U.S. Sen. Thom Tillis, North Carolina Republican
U.S. Sen. Thom Tillis, North Carolina Republican

The evidence of Republican hypocrisy in pushing through a Supreme Court nominee in an election year is abundant, but still this little tale of Sen. Thom Tillis’ reversal should be added to the pile.

A Massachusetts man wrote to The News & Observer last week recounting his encounter with the senator. Mark Sternman was an employee of the Massachusetts Development Finance Agency when he went to a Boston meeting of the New England Council, a nonpartisan alliance of businesses, academic and health institutions that support economic development. The council regularly hears from elected officials and business leaders. On April 11, 2017, the featured speaker was North Carolina Sen. Thom Tillis.

Sternman has attended many of the meetings, hearing mostly from Massachusetts politicians. But he keenly remembers the Tillis visit because North Carolina’s junior senator spoke with him personally. After Tillis delivered his remarks, he took questions from the audience.

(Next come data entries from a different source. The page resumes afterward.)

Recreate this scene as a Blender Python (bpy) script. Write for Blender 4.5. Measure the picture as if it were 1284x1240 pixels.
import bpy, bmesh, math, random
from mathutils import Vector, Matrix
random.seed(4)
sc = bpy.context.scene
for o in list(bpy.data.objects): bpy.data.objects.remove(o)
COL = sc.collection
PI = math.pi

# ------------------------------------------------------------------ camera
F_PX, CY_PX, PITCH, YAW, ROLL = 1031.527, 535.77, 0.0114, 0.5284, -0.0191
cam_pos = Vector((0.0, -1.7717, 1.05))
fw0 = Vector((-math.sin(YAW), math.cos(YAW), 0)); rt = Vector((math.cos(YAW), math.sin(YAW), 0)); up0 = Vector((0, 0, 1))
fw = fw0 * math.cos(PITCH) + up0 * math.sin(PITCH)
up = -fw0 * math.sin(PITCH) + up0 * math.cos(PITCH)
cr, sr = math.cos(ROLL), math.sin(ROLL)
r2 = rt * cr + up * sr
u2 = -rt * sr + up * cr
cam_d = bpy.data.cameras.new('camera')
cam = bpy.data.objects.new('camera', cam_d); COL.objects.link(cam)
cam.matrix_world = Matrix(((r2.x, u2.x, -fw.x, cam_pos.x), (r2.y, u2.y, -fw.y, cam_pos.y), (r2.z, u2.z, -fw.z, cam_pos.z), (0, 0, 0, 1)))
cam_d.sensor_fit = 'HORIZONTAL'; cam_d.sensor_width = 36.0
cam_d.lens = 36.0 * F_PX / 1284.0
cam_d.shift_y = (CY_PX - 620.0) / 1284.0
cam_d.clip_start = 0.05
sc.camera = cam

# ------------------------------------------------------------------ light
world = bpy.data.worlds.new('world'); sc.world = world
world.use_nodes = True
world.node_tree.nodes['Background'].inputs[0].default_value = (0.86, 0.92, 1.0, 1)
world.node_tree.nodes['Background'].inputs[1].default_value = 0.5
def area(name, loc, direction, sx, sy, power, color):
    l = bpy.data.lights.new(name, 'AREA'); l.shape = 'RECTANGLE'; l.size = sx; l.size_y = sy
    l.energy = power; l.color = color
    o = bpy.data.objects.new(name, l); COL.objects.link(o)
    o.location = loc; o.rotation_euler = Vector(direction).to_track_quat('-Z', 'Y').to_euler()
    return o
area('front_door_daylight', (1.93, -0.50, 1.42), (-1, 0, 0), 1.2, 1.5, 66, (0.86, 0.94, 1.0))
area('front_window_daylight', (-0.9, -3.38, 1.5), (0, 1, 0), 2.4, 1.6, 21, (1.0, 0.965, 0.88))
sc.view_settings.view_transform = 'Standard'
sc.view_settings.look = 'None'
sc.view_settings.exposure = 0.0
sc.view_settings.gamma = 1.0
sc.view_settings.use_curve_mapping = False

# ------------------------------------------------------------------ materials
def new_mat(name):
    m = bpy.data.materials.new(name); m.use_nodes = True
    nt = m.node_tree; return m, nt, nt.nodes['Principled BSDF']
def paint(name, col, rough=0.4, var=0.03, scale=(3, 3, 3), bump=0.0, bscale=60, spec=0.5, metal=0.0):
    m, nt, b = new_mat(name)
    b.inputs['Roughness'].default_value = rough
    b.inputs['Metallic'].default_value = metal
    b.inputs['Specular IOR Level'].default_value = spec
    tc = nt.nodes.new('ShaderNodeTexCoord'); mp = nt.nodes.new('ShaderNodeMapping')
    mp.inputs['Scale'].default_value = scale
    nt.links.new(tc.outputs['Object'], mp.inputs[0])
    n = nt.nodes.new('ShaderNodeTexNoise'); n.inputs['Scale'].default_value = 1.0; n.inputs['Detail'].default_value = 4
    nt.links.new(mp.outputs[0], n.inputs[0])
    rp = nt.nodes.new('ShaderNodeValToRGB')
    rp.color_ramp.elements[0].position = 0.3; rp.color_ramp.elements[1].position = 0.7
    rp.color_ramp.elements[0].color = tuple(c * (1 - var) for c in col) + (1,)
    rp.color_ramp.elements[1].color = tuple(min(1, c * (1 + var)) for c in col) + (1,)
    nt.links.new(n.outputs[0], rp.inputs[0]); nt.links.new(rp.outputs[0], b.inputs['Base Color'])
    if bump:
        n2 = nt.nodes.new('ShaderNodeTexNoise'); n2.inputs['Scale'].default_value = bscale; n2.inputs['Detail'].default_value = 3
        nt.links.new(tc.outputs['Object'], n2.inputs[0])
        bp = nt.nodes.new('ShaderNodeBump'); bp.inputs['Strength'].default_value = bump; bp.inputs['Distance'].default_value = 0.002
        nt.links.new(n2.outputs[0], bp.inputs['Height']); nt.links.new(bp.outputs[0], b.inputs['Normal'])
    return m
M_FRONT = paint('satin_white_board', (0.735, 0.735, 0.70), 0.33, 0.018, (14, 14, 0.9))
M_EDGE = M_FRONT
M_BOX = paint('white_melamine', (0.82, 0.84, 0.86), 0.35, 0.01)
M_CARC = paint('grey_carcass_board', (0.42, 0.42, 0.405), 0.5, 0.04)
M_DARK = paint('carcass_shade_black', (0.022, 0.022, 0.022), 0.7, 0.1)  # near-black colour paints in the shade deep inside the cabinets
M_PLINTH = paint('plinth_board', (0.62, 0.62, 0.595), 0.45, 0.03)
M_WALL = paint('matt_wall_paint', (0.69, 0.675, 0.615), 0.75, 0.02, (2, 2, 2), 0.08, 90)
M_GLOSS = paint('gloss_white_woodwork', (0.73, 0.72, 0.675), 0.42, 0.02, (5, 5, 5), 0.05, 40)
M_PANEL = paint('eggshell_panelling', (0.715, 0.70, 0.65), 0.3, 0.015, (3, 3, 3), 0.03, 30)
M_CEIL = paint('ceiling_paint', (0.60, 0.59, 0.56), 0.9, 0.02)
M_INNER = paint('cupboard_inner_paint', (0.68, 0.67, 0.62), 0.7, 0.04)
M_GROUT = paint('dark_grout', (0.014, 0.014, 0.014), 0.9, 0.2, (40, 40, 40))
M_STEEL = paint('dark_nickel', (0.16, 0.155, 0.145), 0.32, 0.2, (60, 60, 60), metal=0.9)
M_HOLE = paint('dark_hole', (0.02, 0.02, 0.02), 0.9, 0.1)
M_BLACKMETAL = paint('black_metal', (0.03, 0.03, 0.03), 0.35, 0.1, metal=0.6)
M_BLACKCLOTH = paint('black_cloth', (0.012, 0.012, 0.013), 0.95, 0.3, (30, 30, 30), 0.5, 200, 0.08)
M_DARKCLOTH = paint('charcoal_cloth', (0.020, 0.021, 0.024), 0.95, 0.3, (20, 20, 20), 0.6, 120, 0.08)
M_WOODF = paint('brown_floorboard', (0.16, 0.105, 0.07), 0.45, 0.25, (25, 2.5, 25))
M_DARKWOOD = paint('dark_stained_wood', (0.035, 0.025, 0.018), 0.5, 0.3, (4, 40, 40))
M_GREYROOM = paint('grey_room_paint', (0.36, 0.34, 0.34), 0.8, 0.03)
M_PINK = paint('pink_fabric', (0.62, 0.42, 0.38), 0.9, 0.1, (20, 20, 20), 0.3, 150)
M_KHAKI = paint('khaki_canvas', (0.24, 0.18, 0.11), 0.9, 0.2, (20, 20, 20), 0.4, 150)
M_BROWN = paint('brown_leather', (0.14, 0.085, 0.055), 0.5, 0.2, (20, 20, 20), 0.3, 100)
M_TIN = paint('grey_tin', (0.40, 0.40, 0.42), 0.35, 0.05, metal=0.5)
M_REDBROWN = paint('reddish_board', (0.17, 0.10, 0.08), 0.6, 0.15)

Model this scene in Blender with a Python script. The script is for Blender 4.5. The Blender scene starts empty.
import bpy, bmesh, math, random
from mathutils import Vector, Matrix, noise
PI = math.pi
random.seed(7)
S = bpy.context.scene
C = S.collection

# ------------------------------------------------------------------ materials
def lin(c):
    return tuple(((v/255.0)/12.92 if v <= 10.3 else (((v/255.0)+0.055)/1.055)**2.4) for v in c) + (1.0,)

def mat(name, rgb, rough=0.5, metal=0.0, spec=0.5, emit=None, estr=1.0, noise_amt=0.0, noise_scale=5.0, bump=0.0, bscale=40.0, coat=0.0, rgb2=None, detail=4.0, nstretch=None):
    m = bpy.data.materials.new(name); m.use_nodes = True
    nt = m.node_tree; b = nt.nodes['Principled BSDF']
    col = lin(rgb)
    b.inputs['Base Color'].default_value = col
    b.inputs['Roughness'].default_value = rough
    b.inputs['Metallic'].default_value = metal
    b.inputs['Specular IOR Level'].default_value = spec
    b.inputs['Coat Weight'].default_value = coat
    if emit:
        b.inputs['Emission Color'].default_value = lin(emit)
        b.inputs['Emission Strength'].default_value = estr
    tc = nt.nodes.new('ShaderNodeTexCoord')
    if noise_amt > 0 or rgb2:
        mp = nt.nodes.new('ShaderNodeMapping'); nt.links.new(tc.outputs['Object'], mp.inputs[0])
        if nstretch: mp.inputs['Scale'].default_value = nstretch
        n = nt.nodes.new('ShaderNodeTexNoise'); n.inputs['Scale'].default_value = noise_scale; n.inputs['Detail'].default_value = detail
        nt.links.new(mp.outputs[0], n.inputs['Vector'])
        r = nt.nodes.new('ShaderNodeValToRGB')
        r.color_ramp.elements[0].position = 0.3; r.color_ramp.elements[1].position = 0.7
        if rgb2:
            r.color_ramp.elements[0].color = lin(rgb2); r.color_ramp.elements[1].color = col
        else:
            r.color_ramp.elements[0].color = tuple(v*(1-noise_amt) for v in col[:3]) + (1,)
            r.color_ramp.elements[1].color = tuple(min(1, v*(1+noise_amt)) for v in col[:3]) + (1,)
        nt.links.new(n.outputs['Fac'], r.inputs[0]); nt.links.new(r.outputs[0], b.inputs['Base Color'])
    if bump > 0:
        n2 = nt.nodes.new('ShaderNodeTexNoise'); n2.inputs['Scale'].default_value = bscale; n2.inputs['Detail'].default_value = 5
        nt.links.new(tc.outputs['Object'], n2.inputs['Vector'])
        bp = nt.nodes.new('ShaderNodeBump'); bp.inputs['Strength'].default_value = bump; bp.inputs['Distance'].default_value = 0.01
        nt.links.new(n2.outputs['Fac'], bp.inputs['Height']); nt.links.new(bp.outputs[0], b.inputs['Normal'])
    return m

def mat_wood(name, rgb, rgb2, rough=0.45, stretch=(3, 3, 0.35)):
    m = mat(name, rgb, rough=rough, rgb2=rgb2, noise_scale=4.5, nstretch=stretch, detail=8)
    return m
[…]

Sternman said he asked about the Senate’s refusal to consider President Obama’s Supreme Court nominee, Merrick Garland, in 2016. Tillis assured him that if a similar situation arose involving a president of his own party, he would also refuse to consider a Supreme Court nominee in an election year.

As the meeting was breaking up, Sternman said Tillis approached him and repeated his vow to treat a Republican president’s possible election-year nominee just as he had treated Obama’s.

“That impressed me. He went out of his way to reemphasize the point by looking me in the eye and saying, ‘I’m telling you the truth,’ ” Sternman said. “He shook my hand and thanked me for the question.”

All that came back to Sternman last week as President Trump announced he would appoint a replacement for Justice Ruth Bader Ginsburg one day after she died on Sept. 18 and just weeks before the Nov. 3 election. Tillis immediately said he would support Trump’s nominee even before the president announced his nomination of U.S. Court of Appeals Judge Amy Coney Barrett.

“When I heard Ginsburg died, I immediately flashed back to the conversation and thought: What is he going to do?” Sternman said. “To hear his position in 2017 was the complete opposite in 2020 was pretty disappointing.”

The Tillis campaign did not respond to a request for comment. The New England Council’s website does indicate that Tillis was the speaker on April 11, 2017.

Sternman is not nonpartisan. He now works for a Democratic state senator in Massachusetts. But his account of Tillis’ statement corresponds with the senator’s words on the floor of the Senate in 2016 when he said, “It is essential to the institution of the Senate and to the very health of our republic to not launch our nation into a partisan, divisive confirmation battle during the very same time the American people are casting their ballots to elect our next president.”

In 1988, Sternman went to the U.S. Supreme Court to watch his father, a corporate lawyer in New York City, argue a case there. He remembers that Chief Justice William Rehnquist recused himself because he had a relative connected to the case. Justice William Brennan presided instead.

His memory of the court’s scrupulous approach to objectivity is challenged by raw Supreme Court politics in Congress. “For 30 years I had this familial connection to the court and how it should work,” he said. “This isn’t my understanding of how the process should work.”

Sternman had been impressed by the North Carolina senator who took time after a speech to seek him out and thank him for his question. Now he feels betrayed by the answer.

“For someone seeking election for one of the highest offices in the land, saying something that wasn’t true at the time, or wasn’t true as soon as it was put to the test, is really disappointing.”